● THE EXERCISE
Which lines below hold the word "from"? Copy all of them.

● AVAILABLE DATA
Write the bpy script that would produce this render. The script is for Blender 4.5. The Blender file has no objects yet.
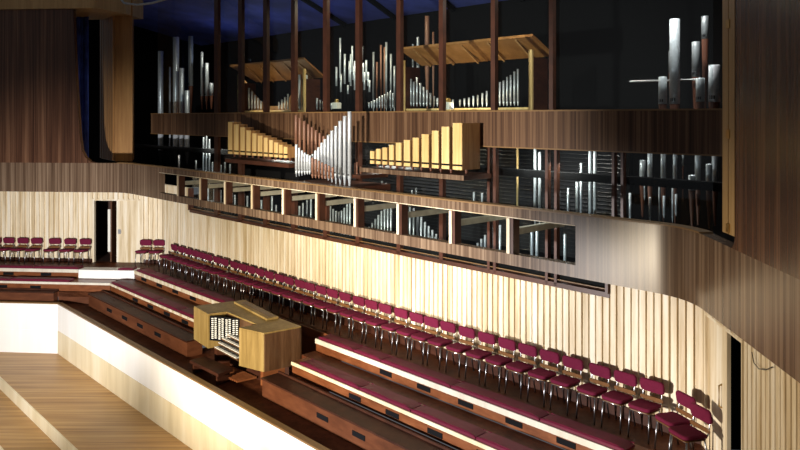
import bpy, bmesh, math, random
from mathutils import Vector, Matrix
random.seed(7)
sc = bpy.context.scene
COL = sc.collection
PI = math.pi
F = 720.0; HY = 117.0; CH = 4.8            # focal length in pixels, horizon row, eye height above the gallery floor

# ------------------------------------------------------------------ frames
class Frame:
    """wall frame: s runs along the wall, d towards the hall, z up"""
    def __init__(self, o, u, n):
        self.o = Vector((o[0], o[1], 0)); self.u = Vector((u[0], u[1], 0)).normalized(); self.n = Vector((n[0], n[1], 0)).normalized()
        self.D = -self.o.dot(self.n)       # distance of the eye's foot from the wall
    def P(self, s, d, z): 
        p = self.o + self.u*s + self.n*d; return Vector((p.x, p.y, z))
    def s(self, px, d=0.0):
        t = (px-400)/F; r = Vector((t, 1, 0)); k = (self.D-d)/(-r.dot(self.n))
        return (r*k-self.o).dot(self.u)
    def z(self, px, py, d=0.0):
        t = (px-400)/F; r = Vector((t, 1, 0)); k = (self.D-d)/(-r.dot(self.n))
        return CH-(py-HY)*k/F
    def w(self, px, wpx, d=0.0):           # metres across the view for wpx pixels there
        t = (px-400)/F; r = Vector((t, 1, 0)); k = (self.D-d)/(-r.dot(self.n))
        return wpx*k/F
    def ang(self): return math.atan2(self.u.y, self.u.x)
DM = 10.5
uM = Vector((-.684, .729, 0)).normalized()*-1; nM = Vector((-.729, -.684, 0)).normalized()
t0 = (163-400)/F; k0 = DM/(-(Vector((t0, 1, 0)).dot(nM)))
C0 = Vector((t0*k0, k0, 0))
M = Frame(C0, uM, nM)
aL = math.radians(5)
L = Frame(C0, (math.cos(aL), -math.sin(aL)), (-math.sin(aL), -math.cos(aL)))
t1 = (703-400)/F; k1 = DM/(-(Vector((t1, 1, 0)).dot(nM)))
C1 = Vector((t1*k1, k1, 0))
R = Frame(C1, (-.0693, -.9976), (-.9976, .0693))
SR = (C1-C0).dot(M.u)                       # length of the long wall

def isect(A, da, B, db):
    a = A.o+A.n*da; b = B.o+B.n*db
    den = A.u.x*B.u.y-A.u.y*B.u.x
    k = ((b.x-a.x)*B.u.y-(b.y-a.y)*B.u.x)/den
    return a+A.u*k

# ------------------------------------------------------------------ materials
def newmat(name):
    m = bpy.data.materials.new(name); m.use_nodes = True
    nt = m.node_tree; return m, nt, nt.nodes, nt.links, nt.nodes['Principled BSDF']
def plain(name, col, rough=.5, metal=0, spec=.5, noise=0, nscale=8):
    m, nt, N, K, b = newmat(name)
    b.inputs['Base Color'].default_value = (*col, 1); b.inputs['Roughness'].default_value = rough
    b.inputs['Metallic'].default_value = metal; b.inputs['Specular IOR Level'].default_value = spec
    if noise:
        tc = N.new('ShaderNodeTexCoord'); nz = N.new('ShaderNodeTexNoise'); nz.inputs['Scale'].default_value = nscale
        nz.inputs['Detail'].default_value = 4
        mx = N.new('ShaderNodeValToRGB'); e = mx.color_ramp.elements
        e[0].position = .3; e[1].position = .7
        e[0].color = (*[c*(1-noise) for c in col], 1); e[1].color = (*[min(1, c*(1+noise)) for c in col], 1)
        K.new(tc.outputs['Object'], nz.inputs['Vector']); K.new(nz.outputs['Fac'], mx.inputs[0]); K.new(mx.outputs[0], b.inputs['Base Color'])
    return m
def wood(name, c0, c1, c2, rough=.4, scale=(14, 14, .5), coarse=None, rot=0, spec=.5, bump=0, streak=.5):
    """timber: fine grain noise stretched along one axis, plus a broad board-to-board variation"""
    m, nt, N, K, b = newmat(name)
    tc = N.new('ShaderNodeTexCoord')
    mp = N.new('ShaderNodeMapping'); mp.vector_type = 'POINT'
    mr = N.new('ShaderNodeMapping'); mr.inputs['Rotation'].default_value = (0, 0, rot)
    K.new(tc.outputs['Object'], mr.inputs['Vector']); K.new(mr.outputs[0], mp.inputs['Vector'])
    mp.inputs['Scale'].default_value = scale
    nz = N.new('ShaderNodeTexNoise'); nz.inputs['Scale'].default_value = 1; nz.inputs['Detail'].default_value = 5; nz.inputs['Roughness'].default_value = .65
    K.new(mp.outputs[0], nz.inputs['Vector'])
    mp2 = N.new('ShaderNodeMapping'); cs = coarse or tuple(v*.22 for v in scale); mp2.inputs['Scale'].default_value = cs
    K.new(mr.outputs[0], mp2.inputs['Vector'])
    n2 = N.new('ShaderNodeTexNoise'); n2.inputs['Scale'].default_value = 1; n2.inputs['Detail'].default_value = 2
    K.new(mp2.outputs[0], n2.inputs['Vector'])
    mix = N.new('ShaderNodeMix'); mix.data_type = 'FLOAT'; mix.inputs[0].default_value = streak
    K.new(nz.outputs['Fac'], mix.inputs[2]); K.new(n2.outputs['Fac'], mix.inputs[3])
    rp = N.new('ShaderNodeValToRGB'); rp.color_ramp.elements[0].position = .36; rp.color_ramp.elements[0].color = (*c0, 1)
    rp.color_ramp.elements[1].position = .64; rp.color_ramp.elements[1].color = (*c2, 1)
    e = rp.color_ramp.elements.new(.5); e.color = (*c1, 1)
    K.new(mix.outputs[0], rp.inputs[0]); K.new(rp.outputs[0], b.inputs['Base Color'])
    b.inputs['Roughness'].default_value = rough; b.inputs['Specular IOR Level'].default_value = spec
    return m
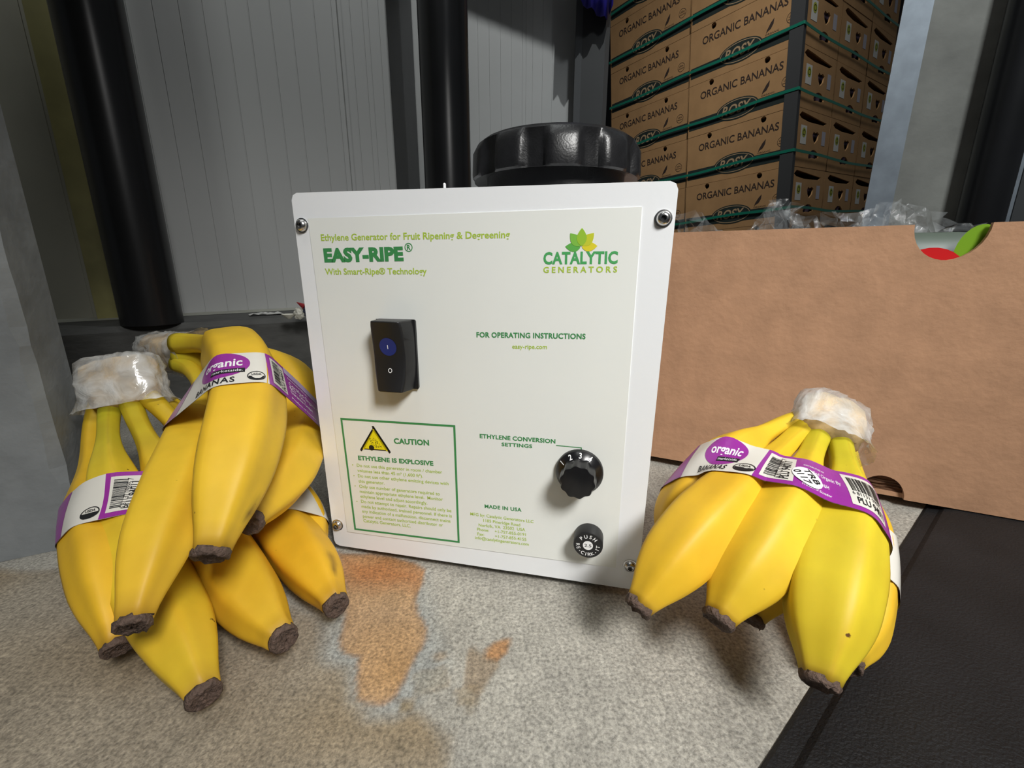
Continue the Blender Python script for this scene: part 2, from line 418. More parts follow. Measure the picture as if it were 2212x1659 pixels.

● RESULT BELOW
from mathutils import Vector, Matrix
        self.D = -self.o.dot(self.n)       # distance of the eye's foot from the wall
Continue the Blender Python script for this scene: part 2, from line 418. More parts follow. Measure the picture as if it were 2212x1659 pixels.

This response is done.